Même dans les meilleures conditions, il est difficile de répondre aux besoins des centaines de migrants se trouvant dans des situations dramatiques qui nécessitent, pour être résolues, de longues heures d’attention, des compétences, du dévouement et beaucoup de compassion. Dans l’atmosphère tendue qui règne à Calais, le harcèlement policier fait des ravages. Certains bénévoles m’ont confié que cette situation avait des effets émotionnels et psychologiques importants sur eux. D’autres ont appris à vivre avec et se disent bien plus préoccupés par le traitement des migrants.
Cette tendance de harcèlement donne à penser que la police cherche à intimider les travailleurs humanitaires. Le raisonnement quelque peu cynique derrière cette approche semble être que les travailleurs humanitaires partiront si une pression suffisante est exercée sur eux, et que les migrants cesseront alors de venir à Calais. « Quand la police sur place tente de nous empêcher de faire notre travail, les migrants partent ... », m’a expliqué Marie. « Donc, ce type de pression fonctionne ».
Mais d’après ce que j’ai vu sur place, les travailleurs humanitaires ne sont pas prêts d’abandonner. Il m’a suffi de les regarder charger une camionnette à minuit en écoutant de la musique à plein volume pour constater que l’humeur était au beau fixe. Ils restent déterminés à fournir l’aide cruciale dont les migrants ont besoin pour survivre, en dépit des obstacles.
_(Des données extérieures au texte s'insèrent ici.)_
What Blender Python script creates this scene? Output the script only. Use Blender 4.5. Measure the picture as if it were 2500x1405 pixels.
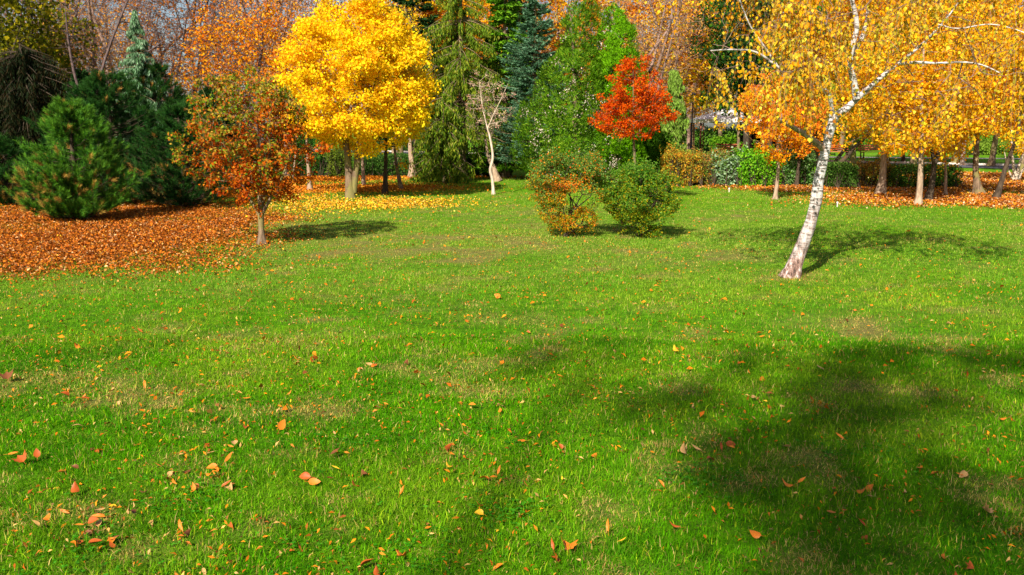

Mais ils ont besoin d’être soutenus. En octobre, une enquête indépendante menée par les agences d’inspection interne de l’administration et des forces de police françaises a fourni des preuves convaincantes que la police avait agressé des migrants à Calais. L’une des recommandations de ce rapport appelle les autorités locales et les officiers de police à se réunir régulièrement avec les organisations humanitaires pour s’assurer que les migrants obtiennent l’aide dont ils ont besoin. Cela est important, surtout maintenant que l’hiver est là. Et cela suppose aussi que des informations complètes sur les services disponibles et sur le processus d’asile en France soient communiquées aux intéressés.
Je suis toujours en contact avec Marie qui, avec d’autres, travaille sans relâche à Calais malgré le harcèlement de la police. Aujourd’hui, tout le monde devrait rendre hommage au travail courageux que ces personnes accomplissent chaque jour dans les conditions les plus difficiles qui soient.